Scripts that build scenes
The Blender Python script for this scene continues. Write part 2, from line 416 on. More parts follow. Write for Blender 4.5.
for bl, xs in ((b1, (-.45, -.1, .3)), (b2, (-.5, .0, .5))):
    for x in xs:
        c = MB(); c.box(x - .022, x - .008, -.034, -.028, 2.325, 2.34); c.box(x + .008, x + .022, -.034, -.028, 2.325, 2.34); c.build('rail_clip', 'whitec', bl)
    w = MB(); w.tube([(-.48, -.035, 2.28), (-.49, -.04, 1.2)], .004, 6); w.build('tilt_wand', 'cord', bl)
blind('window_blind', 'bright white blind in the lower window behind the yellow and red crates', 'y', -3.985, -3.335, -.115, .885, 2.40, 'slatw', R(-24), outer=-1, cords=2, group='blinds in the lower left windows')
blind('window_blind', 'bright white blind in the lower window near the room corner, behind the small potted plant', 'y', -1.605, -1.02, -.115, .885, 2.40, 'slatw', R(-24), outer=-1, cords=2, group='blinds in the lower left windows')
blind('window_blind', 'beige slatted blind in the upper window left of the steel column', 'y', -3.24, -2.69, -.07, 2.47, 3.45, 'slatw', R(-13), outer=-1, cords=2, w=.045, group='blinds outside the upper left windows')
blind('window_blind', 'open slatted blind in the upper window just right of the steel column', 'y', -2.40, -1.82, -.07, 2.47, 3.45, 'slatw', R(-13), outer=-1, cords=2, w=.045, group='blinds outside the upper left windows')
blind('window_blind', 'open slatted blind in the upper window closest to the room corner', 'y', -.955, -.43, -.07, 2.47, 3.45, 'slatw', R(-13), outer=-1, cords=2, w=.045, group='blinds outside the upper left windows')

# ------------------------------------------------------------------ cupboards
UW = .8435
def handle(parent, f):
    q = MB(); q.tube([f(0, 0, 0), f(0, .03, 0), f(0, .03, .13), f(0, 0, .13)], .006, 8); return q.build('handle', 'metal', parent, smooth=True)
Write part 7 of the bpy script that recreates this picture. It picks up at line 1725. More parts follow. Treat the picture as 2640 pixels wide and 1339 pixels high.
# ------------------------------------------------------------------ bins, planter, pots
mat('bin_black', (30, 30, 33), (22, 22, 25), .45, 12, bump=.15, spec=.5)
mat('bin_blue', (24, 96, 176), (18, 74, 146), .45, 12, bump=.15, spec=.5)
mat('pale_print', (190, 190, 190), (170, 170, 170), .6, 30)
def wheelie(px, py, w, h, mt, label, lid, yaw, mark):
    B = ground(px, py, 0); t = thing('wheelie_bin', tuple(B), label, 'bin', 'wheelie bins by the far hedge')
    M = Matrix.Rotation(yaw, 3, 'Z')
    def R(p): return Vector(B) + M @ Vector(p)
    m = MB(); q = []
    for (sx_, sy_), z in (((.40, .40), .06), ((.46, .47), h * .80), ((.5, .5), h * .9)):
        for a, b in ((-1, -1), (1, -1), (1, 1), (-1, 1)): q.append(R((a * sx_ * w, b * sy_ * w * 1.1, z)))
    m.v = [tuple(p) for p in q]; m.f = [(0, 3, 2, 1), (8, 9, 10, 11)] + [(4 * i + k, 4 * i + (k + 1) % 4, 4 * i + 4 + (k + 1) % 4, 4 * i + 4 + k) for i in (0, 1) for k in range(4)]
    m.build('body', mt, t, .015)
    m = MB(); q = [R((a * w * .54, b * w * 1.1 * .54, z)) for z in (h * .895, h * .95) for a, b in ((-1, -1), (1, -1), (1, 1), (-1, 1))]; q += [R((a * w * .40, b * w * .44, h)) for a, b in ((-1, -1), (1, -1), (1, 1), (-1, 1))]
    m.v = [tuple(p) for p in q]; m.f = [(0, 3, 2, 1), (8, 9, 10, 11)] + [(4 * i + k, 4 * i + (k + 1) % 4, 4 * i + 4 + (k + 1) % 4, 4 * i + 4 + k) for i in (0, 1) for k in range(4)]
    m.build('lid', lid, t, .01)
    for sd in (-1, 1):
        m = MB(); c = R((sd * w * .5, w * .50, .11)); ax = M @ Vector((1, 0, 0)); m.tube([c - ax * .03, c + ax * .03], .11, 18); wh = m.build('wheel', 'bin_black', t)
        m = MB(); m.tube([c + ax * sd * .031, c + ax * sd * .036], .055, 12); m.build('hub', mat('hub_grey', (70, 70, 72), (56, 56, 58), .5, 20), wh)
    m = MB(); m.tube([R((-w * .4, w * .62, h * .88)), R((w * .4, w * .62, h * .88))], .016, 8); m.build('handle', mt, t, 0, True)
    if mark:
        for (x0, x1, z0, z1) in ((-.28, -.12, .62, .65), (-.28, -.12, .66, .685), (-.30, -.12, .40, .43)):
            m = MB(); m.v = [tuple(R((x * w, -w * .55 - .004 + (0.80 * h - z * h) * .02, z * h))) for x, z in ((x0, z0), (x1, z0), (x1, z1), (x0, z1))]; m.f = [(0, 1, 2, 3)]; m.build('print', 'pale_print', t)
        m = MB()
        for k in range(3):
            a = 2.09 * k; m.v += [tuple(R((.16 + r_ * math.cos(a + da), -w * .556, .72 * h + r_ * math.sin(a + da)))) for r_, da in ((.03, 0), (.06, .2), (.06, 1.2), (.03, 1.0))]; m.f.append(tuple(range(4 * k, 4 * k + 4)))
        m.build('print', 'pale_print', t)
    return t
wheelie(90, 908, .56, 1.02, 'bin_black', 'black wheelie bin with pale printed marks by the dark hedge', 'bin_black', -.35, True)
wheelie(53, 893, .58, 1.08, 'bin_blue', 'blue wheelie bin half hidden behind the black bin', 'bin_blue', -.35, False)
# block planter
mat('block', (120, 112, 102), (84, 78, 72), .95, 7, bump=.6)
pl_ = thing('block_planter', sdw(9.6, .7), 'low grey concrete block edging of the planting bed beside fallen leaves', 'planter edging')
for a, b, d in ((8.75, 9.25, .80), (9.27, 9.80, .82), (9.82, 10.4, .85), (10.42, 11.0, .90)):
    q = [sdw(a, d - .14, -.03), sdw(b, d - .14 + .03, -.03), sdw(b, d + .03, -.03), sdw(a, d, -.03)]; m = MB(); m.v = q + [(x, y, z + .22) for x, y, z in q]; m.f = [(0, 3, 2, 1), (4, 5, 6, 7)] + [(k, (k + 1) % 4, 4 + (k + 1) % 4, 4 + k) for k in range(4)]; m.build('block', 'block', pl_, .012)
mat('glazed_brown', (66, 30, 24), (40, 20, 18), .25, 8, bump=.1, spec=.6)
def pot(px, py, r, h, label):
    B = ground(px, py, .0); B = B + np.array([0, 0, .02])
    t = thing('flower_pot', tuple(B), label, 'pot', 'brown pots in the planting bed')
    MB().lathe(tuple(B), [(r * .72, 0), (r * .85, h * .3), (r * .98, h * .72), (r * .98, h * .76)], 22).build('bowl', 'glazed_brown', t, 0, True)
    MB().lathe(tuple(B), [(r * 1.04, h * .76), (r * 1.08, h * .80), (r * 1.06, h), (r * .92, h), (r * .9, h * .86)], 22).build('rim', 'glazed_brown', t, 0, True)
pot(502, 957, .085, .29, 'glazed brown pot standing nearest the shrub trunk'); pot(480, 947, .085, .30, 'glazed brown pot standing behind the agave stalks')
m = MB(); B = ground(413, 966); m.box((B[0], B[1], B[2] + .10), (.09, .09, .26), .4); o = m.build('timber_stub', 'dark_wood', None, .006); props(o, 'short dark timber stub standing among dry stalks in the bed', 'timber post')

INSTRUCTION
Pull every line containing "this" out of the records.

COMPLETE OUTPUT
The Blender Python script for this scene continues. Write part 2, from line 416 on. More parts follow. Write for Blender 4.5.
Write part 7 of the bpy script that recreates this picture. It picks up at line 1725. More parts follow. Treat the picture as 2640 pixels wide and 1339 pixels high.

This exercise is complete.